WHAT YOU SHOULD DO
Give back the entire listing verbatim.

COLLECTED MATERIAL
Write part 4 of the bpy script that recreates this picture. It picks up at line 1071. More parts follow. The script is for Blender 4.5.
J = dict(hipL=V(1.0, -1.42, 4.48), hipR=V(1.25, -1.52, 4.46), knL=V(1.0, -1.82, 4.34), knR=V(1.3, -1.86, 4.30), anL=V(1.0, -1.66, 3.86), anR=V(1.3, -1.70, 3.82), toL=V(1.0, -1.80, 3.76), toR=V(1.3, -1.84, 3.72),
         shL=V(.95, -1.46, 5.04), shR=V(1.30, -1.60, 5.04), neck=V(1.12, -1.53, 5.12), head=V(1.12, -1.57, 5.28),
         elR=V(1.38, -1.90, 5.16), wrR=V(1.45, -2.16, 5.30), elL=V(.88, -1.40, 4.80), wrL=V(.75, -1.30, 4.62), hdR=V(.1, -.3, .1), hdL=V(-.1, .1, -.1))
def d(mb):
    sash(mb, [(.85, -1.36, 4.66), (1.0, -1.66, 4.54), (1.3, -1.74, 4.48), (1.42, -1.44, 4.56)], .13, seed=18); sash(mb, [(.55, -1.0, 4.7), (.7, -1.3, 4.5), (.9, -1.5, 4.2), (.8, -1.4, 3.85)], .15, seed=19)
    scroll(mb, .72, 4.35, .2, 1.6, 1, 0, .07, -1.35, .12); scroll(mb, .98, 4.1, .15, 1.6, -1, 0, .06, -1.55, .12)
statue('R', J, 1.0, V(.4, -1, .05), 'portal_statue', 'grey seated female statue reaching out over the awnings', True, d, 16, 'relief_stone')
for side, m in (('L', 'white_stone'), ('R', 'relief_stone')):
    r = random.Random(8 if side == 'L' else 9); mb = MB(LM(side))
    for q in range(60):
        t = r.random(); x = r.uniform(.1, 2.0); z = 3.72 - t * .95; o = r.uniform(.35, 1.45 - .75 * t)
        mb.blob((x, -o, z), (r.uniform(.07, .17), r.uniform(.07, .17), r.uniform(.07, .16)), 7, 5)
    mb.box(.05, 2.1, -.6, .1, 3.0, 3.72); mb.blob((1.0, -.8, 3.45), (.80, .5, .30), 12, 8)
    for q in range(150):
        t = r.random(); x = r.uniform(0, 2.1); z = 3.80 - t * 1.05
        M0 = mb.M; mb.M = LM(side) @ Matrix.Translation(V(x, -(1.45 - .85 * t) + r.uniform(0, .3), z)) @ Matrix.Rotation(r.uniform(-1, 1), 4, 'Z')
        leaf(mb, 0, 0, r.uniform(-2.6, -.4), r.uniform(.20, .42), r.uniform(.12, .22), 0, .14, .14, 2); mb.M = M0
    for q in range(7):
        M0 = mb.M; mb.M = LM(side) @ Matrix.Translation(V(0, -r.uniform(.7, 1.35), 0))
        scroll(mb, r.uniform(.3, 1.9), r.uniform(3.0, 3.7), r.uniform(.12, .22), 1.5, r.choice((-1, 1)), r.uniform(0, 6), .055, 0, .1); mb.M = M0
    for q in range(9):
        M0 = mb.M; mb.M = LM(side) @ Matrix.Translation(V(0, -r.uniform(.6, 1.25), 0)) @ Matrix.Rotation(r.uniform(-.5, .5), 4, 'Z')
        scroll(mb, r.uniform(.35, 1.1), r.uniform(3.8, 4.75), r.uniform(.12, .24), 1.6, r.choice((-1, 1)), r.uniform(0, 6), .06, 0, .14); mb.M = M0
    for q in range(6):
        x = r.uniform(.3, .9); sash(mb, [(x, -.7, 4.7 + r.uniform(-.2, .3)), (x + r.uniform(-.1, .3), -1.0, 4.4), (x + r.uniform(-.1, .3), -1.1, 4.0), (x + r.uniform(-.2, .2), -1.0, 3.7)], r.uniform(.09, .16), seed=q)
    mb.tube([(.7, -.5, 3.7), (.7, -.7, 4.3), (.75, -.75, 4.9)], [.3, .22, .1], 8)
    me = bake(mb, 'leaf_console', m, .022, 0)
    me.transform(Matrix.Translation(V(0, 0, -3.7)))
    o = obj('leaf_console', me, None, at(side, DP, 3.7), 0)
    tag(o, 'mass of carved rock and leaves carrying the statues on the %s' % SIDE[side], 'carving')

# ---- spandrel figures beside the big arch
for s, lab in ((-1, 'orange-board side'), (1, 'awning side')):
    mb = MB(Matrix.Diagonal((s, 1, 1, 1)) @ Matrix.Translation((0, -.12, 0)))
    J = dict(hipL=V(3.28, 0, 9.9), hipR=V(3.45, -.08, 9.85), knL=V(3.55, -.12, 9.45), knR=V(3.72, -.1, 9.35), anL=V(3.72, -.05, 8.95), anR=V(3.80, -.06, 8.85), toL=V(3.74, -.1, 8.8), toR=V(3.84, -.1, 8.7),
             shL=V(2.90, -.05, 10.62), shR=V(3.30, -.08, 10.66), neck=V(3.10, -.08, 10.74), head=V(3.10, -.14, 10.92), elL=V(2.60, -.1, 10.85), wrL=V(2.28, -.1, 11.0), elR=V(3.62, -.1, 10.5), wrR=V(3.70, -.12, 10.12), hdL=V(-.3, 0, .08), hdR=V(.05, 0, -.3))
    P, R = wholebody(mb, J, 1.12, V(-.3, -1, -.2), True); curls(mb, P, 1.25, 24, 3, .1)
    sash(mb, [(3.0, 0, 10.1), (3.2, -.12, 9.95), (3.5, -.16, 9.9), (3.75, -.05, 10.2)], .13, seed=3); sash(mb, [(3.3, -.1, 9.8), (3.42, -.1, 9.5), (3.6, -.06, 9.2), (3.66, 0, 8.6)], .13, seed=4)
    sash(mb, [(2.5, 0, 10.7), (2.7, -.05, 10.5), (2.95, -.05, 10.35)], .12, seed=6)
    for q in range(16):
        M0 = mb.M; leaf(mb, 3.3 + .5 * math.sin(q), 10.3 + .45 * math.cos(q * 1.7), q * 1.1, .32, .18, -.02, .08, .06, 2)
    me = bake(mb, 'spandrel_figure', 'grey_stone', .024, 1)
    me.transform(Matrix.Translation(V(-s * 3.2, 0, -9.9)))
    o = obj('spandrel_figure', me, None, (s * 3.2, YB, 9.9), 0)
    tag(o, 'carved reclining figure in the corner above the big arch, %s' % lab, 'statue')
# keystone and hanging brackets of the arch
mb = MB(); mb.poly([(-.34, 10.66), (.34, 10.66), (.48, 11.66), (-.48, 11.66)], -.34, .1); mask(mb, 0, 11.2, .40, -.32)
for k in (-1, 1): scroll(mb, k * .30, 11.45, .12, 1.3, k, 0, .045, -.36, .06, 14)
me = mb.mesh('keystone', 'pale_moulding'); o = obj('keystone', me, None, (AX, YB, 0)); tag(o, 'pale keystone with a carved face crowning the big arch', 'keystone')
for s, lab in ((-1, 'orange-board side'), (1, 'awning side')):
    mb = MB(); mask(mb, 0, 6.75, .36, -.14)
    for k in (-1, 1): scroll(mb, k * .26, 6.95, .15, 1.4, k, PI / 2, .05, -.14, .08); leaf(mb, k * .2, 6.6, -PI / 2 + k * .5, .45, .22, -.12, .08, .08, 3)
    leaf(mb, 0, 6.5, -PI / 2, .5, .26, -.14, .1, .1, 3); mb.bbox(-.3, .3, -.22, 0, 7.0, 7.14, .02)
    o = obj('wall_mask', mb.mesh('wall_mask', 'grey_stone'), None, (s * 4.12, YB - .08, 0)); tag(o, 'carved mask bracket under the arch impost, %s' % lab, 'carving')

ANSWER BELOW
Write part 4 of the bpy script that recreates this picture. It picks up at line 1071. More parts follow. The script is for Blender 4.5.
J = dict(hipL=V(1.0, -1.42, 4.48), hipR=V(1.25, -1.52, 4.46), knL=V(1.0, -1.82, 4.34), knR=V(1.3, -1.86, 4.30), anL=V(1.0, -1.66, 3.86), anR=V(1.3, -1.70, 3.82), toL=V(1.0, -1.80, 3.76), toR=V(1.3, -1.84, 3.72),
         shL=V(.95, -1.46, 5.04), shR=V(1.30, -1.60, 5.04), neck=V(1.12, -1.53, 5.12), head=V(1.12, -1.57, 5.28),
         elR=V(1.38, -1.90, 5.16), wrR=V(1.45, -2.16, 5.30), elL=V(.88, -1.40, 4.80), wrL=V(.75, -1.30, 4.62), hdR=V(.1, -.3, .1), hdL=V(-.1, .1, -.1))
def d(mb):
    sash(mb, [(.85, -1.36, 4.66), (1.0, -1.66, 4.54), (1.3, -1.74, 4.48), (1.42, -1.44, 4.56)], .13, seed=18); sash(mb, [(.55, -1.0, 4.7), (.7, -1.3, 4.5), (.9, -1.5, 4.2), (.8, -1.4, 3.85)], .15, seed=19)
    scroll(mb, .72, 4.35, .2, 1.6, 1, 0, .07, -1.35, .12); scroll(mb, .98, 4.1, .15, 1.6, -1, 0, .06, -1.55, .12)
statue('R', J, 1.0, V(.4, -1, .05), 'portal_statue', 'grey seated female statue reaching out over the awnings', True, d, 16, 'relief_stone')
for side, m in (('L', 'white_stone'), ('R', 'relief_stone')):
    r = random.Random(8 if side == 'L' else 9); mb = MB(LM(side))
    for q in range(60):
        t = r.random(); x = r.uniform(.1, 2.0); z = 3.72 - t * .95; o = r.uniform(.35, 1.45 - .75 * t)
        mb.blob((x, -o, z), (r.uniform(.07, .17), r.uniform(.07, .17), r.uniform(.07, .16)), 7, 5)
    mb.box(.05, 2.1, -.6, .1, 3.0, 3.72); mb.blob((1.0, -.8, 3.45), (.80, .5, .30), 12, 8)
    for q in range(150):
        t = r.random(); x = r.uniform(0, 2.1); z = 3.80 - t * 1.05
        M0 = mb.M; mb.M = LM(side) @ Matrix.Translation(V(x, -(1.45 - .85 * t) + r.uniform(0, .3), z)) @ Matrix.Rotation(r.uniform(-1, 1), 4, 'Z')
        leaf(mb, 0, 0, r.uniform(-2.6, -.4), r.uniform(.20, .42), r.uniform(.12, .22), 0, .14, .14, 2); mb.M = M0
    for q in range(7):
        M0 = mb.M; mb.M = LM(side) @ Matrix.Translation(V(0, -r.uniform(.7, 1.35), 0))
        scroll(mb, r.uniform(.3, 1.9), r.uniform(3.0, 3.7), r.uniform(.12, .22), 1.5, r.choice((-1, 1)), r.uniform(0, 6), .055, 0, .1); mb.M = M0
    for q in range(9):
        M0 = mb.M; mb.M = LM(side) @ Matrix.Translation(V(0, -r.uniform(.6, 1.25), 0)) @ Matrix.Rotation(r.uniform(-.5, .5), 4, 'Z')
        scroll(mb, r.uniform(.35, 1.1), r.uniform(3.8, 4.75), r.uniform(.12, .24), 1.6, r.choice((-1, 1)), r.uniform(0, 6), .06, 0, .14); mb.M = M0
    for q in range(6):
        x = r.uniform(.3, .9); sash(mb, [(x, -.7, 4.7 + r.uniform(-.2, .3)), (x + r.uniform(-.1, .3), -1.0, 4.4), (x + r.uniform(-.1, .3), -1.1, 4.0), (x + r.uniform(-.2, .2), -1.0, 3.7)], r.uniform(.09, .16), seed=q)
    mb.tube([(.7, -.5, 3.7), (.7, -.7, 4.3), (.75, -.75, 4.9)], [.3, .22, .1], 8)
    me = bake(mb, 'leaf_console', m, .022, 0)
    me.transform(Matrix.Translation(V(0, 0, -3.7)))
    o = obj('leaf_console', me, None, at(side, DP, 3.7), 0)
    tag(o, 'mass of carved rock and leaves carrying the statues on the %s' % SIDE[side], 'carving')

# ---- spandrel figures beside the big arch
for s, lab in ((-1, 'orange-board side'), (1, 'awning side')):
    mb = MB(Matrix.Diagonal((s, 1, 1, 1)) @ Matrix.Translation((0, -.12, 0)))
    J = dict(hipL=V(3.28, 0, 9.9), hipR=V(3.45, -.08, 9.85), knL=V(3.55, -.12, 9.45), knR=V(3.72, -.1, 9.35), anL=V(3.72, -.05, 8.95), anR=V(3.80, -.06, 8.85), toL=V(3.74, -.1, 8.8), toR=V(3.84, -.1, 8.7),
             shL=V(2.90, -.05, 10.62), shR=V(3.30, -.08, 10.66), neck=V(3.10, -.08, 10.74), head=V(3.10, -.14, 10.92), elL=V(2.60, -.1, 10.85), wrL=V(2.28, -.1, 11.0), elR=V(3.62, -.1, 10.5), wrR=V(3.70, -.12, 10.12), hdL=V(-.3, 0, .08), hdR=V(.05, 0, -.3))
    P, R = wholebody(mb, J, 1.12, V(-.3, -1, -.2), True); curls(mb, P, 1.25, 24, 3, .1)
    sash(mb, [(3.0, 0, 10.1), (3.2, -.12, 9.95), (3.5, -.16, 9.9), (3.75, -.05, 10.2)], .13, seed=3); sash(mb, [(3.3, -.1, 9.8), (3.42, -.1, 9.5), (3.6, -.06, 9.2), (3.66, 0, 8.6)], .13, seed=4)
    sash(mb, [(2.5, 0, 10.7), (2.7, -.05, 10.5), (2.95, -.05, 10.35)], .12, seed=6)
    for q in range(16):
        M0 = mb.M; leaf(mb, 3.3 + .5 * math.sin(q), 10.3 + .45 * math.cos(q * 1.7), q * 1.1, .32, .18, -.02, .08, .06, 2)
    me = bake(mb, 'spandrel_figure', 'grey_stone', .024, 1)
    me.transform(Matrix.Translation(V(-s * 3.2, 0, -9.9)))
    o = obj('spandrel_figure', me, None, (s * 3.2, YB, 9.9), 0)
    tag(o, 'carved reclining figure in the corner above the big arch, %s' % lab, 'statue')
# keystone and hanging brackets of the arch
mb = MB(); mb.poly([(-.34, 10.66), (.34, 10.66), (.48, 11.66), (-.48, 11.66)], -.34, .1); mask(mb, 0, 11.2, .40, -.32)
for k in (-1, 1): scroll(mb, k * .30, 11.45, .12, 1.3, k, 0, .045, -.36, .06, 14)
me = mb.mesh('keystone', 'pale_moulding'); o = obj('keystone', me, None, (AX, YB, 0)); tag(o, 'pale keystone with a carved face crowning the big arch', 'keystone')
for s, lab in ((-1, 'orange-board side'), (1, 'awning side')):
    mb = MB(); mask(mb, 0, 6.75, .36, -.14)
    for k in (-1, 1): scroll(mb, k * .26, 6.95, .15, 1.4, k, PI / 2, .05, -.14, .08); leaf(mb, k * .2, 6.6, -PI / 2 + k * .5, .45, .22, -.12, .08, .08, 3)
    leaf(mb, 0, 6.5, -PI / 2, .5, .26, -.14, .1, .1, 3); mb.bbox(-.3, .3, -.22, 0, 7.0, 7.14, .02)
    o = obj('wall_mask', mb.mesh('wall_mask', 'grey_stone'), None, (s * 4.12, YB - .08, 0)); tag(o, 'carved mask bracket under the arch impost, %s' % lab, 'carving')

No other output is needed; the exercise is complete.